The plaintiff filed six requests to charge. Of these, one dealt with the matter of damages. This calls for no discussion, since the jury found for the defendant on the question of liability. Another dealt with the principle of assumption of risk. The defendant pleaded this defense in his answer. The court told the jury that they need not give any consideration to this defense. Only the defendant could be aggrieved by this instruction.

Three other requests were not only covered in the charge but somewhat amplified. The final request was for an instruction that "it is a matter of common knowledge that a sudden blow upon the head causing concussion and unconsciousness often has the effect of destroying memory and clear recollection thereafter of the events that precede the blow." This is a paraphrase from Toth v. Perry, 120 Conn. 680, 683, 182 A. 464. There is nothing in the claims of proof to suggest even remotely that the requested charge was called for. A party cannot prevail upon error assigned in *461 the court's failure to charge upon a matter which is neither mentioned in nor supported by any claim of proof in the finding. Doolittle v. Otis Elevator Co., 98 Conn. 248, 250, 118 A. 818; State v. Wakefield, 88 Conn. 164, 168, 90 A. 230.

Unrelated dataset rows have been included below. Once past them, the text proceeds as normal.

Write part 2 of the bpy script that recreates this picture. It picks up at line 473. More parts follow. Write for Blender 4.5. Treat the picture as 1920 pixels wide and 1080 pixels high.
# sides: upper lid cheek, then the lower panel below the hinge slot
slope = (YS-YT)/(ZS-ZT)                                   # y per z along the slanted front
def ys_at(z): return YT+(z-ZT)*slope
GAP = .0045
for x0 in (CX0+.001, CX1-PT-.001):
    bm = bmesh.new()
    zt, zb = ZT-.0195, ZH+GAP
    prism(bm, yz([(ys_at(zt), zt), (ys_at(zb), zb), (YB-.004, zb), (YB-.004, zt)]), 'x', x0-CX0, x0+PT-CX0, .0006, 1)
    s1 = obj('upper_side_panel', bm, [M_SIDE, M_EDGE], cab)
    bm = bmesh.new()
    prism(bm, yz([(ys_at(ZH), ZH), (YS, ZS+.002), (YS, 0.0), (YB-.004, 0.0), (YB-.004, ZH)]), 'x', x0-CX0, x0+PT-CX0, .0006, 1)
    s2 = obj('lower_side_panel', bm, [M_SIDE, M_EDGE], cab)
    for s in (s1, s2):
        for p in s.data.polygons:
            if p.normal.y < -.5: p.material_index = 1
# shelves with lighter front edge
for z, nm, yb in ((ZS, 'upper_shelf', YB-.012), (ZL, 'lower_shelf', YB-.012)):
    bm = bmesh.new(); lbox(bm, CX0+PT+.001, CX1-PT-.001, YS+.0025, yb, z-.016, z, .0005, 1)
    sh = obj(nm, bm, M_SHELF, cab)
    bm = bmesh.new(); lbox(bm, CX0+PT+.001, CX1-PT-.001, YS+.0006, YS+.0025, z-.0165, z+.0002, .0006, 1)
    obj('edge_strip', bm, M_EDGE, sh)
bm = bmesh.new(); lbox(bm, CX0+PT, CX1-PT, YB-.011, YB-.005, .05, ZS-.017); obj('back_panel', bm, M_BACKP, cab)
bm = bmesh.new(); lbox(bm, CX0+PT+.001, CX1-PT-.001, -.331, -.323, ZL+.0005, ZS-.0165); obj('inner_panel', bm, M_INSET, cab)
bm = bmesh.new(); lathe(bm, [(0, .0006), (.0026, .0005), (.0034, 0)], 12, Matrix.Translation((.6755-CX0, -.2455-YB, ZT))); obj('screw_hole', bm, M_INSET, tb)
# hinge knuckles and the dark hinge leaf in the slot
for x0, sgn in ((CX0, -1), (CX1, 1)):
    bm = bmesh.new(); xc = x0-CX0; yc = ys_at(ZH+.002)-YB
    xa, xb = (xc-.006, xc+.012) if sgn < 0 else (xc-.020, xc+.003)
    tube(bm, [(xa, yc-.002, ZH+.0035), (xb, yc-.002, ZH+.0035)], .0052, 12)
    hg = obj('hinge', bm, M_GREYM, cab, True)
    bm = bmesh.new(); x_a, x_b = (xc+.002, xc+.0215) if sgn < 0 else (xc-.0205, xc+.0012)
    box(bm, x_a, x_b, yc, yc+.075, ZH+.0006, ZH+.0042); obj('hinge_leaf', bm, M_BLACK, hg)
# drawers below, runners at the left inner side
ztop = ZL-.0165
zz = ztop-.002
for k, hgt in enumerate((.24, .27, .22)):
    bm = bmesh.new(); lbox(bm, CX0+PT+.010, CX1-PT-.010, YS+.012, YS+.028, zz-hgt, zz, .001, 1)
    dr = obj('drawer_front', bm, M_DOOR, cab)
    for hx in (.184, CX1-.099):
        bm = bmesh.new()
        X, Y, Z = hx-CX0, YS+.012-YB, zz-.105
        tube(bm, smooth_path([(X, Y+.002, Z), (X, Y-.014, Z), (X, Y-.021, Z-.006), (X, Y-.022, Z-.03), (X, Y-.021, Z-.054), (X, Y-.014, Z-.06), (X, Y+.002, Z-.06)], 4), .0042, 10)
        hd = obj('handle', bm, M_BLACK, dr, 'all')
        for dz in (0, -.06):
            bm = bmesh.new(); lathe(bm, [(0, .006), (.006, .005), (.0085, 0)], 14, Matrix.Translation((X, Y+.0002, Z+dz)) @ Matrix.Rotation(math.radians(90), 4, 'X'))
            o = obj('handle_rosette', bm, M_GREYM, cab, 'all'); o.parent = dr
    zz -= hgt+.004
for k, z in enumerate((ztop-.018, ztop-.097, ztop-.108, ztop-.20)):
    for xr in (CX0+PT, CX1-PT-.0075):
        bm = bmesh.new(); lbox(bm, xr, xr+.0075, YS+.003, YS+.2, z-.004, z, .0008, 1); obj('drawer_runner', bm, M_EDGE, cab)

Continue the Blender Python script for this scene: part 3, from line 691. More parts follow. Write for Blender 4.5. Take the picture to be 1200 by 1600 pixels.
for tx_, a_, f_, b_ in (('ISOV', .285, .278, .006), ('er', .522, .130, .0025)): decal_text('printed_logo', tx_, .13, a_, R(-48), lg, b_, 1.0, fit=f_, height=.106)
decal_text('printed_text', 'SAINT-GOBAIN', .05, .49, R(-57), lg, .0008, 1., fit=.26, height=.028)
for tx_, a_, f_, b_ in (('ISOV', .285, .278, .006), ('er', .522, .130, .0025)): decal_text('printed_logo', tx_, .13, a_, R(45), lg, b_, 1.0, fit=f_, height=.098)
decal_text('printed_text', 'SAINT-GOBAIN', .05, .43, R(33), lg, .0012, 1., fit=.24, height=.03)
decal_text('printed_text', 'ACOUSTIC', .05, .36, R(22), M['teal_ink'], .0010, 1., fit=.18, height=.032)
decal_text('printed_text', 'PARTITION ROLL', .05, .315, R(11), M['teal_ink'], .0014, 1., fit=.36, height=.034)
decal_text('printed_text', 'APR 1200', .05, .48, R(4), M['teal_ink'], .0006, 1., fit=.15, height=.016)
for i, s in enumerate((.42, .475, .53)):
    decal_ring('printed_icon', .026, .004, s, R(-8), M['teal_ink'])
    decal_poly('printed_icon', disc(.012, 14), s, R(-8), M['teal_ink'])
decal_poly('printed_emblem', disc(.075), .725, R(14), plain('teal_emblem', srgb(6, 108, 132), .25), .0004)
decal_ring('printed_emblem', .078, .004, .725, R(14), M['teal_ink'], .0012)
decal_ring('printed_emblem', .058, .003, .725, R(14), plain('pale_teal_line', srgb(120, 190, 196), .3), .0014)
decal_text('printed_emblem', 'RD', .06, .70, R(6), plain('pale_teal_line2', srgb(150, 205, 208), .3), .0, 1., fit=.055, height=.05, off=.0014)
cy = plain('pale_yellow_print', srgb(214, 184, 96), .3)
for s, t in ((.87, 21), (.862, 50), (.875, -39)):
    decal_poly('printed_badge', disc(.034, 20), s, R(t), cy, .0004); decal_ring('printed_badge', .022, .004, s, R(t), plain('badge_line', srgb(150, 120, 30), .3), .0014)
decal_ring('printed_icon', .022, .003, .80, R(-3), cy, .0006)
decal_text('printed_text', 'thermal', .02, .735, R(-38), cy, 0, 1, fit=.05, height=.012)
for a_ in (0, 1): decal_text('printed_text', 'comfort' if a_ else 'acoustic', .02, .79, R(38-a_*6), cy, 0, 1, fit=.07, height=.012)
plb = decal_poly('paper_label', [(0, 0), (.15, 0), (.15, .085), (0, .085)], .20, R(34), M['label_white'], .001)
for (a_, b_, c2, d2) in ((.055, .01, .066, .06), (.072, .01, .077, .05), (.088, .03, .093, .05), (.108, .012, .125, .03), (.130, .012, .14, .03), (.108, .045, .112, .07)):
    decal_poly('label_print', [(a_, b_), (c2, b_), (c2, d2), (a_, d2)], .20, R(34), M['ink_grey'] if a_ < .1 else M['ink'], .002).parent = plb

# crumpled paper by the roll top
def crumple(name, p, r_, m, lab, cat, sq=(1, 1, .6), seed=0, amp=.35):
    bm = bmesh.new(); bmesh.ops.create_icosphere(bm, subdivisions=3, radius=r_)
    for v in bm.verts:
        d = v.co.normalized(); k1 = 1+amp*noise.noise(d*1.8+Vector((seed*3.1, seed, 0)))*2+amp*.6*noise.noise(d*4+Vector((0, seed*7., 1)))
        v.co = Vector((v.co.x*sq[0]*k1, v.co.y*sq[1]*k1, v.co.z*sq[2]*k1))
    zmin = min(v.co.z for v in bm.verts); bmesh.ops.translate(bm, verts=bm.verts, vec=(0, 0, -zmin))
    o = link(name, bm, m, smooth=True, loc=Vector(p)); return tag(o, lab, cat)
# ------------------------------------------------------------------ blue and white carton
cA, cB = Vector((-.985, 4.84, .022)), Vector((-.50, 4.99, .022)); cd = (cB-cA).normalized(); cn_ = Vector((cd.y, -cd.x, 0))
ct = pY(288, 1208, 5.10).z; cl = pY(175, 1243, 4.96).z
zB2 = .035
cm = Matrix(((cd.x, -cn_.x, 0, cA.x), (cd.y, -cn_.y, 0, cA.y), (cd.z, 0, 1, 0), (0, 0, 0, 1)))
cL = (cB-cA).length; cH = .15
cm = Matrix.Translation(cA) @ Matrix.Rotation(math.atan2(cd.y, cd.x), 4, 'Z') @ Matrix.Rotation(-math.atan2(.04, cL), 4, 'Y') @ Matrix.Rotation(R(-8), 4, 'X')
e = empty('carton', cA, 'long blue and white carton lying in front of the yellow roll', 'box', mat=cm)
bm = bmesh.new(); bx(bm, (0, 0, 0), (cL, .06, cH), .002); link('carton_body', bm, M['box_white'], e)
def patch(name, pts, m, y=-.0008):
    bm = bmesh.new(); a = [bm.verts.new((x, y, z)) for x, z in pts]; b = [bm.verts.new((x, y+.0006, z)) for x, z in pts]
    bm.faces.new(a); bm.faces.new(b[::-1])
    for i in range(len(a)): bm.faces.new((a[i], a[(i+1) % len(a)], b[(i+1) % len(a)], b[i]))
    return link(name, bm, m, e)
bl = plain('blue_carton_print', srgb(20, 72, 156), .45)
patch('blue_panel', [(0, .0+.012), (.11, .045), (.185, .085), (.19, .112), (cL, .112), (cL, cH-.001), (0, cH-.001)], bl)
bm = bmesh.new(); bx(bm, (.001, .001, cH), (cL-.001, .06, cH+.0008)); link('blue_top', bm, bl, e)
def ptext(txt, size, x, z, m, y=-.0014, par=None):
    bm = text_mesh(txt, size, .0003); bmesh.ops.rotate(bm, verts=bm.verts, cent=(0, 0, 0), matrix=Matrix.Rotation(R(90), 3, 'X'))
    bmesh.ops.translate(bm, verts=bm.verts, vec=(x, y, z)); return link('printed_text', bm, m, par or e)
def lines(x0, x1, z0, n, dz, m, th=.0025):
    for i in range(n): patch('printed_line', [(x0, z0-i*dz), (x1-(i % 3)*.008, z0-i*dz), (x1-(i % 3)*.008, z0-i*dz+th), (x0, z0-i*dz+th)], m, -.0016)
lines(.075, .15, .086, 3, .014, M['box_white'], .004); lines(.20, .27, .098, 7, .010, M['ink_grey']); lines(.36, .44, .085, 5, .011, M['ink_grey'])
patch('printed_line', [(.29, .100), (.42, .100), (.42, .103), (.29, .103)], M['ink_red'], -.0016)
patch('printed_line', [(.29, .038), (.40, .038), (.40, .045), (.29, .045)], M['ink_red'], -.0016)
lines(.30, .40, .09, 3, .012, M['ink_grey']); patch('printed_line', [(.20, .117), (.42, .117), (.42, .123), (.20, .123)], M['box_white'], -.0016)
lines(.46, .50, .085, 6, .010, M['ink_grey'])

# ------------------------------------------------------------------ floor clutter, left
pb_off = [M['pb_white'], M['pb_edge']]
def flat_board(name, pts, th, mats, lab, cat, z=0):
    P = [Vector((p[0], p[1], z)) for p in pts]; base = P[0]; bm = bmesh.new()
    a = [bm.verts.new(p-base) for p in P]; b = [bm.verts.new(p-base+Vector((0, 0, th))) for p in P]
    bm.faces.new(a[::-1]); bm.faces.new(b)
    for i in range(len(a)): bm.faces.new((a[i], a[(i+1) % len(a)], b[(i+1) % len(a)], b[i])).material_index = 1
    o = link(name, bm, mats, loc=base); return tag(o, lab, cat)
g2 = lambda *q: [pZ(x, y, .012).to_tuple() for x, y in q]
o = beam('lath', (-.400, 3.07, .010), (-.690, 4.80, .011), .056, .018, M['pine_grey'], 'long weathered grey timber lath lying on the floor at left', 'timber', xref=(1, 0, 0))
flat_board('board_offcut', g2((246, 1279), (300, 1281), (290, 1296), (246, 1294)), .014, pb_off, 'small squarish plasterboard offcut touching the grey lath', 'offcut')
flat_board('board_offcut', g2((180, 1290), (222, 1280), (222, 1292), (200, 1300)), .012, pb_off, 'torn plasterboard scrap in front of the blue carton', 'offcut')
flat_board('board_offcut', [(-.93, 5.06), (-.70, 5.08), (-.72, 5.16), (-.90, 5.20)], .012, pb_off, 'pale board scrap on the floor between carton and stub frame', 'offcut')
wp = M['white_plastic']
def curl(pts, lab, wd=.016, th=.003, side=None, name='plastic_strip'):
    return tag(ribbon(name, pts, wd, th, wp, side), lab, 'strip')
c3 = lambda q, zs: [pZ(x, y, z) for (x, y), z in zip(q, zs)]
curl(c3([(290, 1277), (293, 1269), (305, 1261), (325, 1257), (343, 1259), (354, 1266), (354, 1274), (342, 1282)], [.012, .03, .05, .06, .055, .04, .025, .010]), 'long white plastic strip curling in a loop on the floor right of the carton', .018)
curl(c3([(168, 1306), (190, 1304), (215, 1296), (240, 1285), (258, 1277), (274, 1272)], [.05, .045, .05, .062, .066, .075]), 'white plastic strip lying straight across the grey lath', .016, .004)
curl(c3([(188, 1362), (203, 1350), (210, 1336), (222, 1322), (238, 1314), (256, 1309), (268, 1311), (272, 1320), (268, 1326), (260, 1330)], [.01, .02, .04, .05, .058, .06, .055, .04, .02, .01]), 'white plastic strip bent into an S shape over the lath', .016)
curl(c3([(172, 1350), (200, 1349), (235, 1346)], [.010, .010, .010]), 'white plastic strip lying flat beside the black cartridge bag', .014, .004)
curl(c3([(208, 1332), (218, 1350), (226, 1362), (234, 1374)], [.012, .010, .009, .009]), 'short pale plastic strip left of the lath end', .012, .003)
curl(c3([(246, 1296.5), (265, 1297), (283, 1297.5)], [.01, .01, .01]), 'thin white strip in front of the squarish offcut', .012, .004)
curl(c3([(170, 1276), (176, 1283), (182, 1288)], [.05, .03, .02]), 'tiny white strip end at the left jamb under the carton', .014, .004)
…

At the conclusion of the charge, the plaintiff made objection that, in view of the facts and the conceded negligence of Gilbert, the court did not fittingly charge as to the application of the principle of proximate cause and as to the quantum of proof required of the plaintiff to hold the defendant liable. The instructions were sufficient to cover the plaintiff's claims in an adequate manner when the charge is read as a whole. Clark v. George B. Wuestefeld Co., 132 Conn. 653, 657, 46 A.2d 841.

The plaintiff further objected to that part of the charge wherein the court limited the use which the jury might make of the minutes of the coroner. The court instructed the jury that the minutes were available only for the purpose of establishing prior inconsistent statements of the defendant to affect his credibility. The objection was that the plaintiff had also offered the minutes to prove admissions made by the defendant. The plaintiff is confronted, however, by an inescapable difficulty. There is no finding, nor is there a transcript, to indicate the purpose for which the minutes were received in evidence. The plaintiff can, therefore, take nothing under this assignment. Annunziato v. Gu-Ta, Inc., 120 Conn. 114, 119, 179 A. 651.

There is no error.

In this opinion the other judges concurred.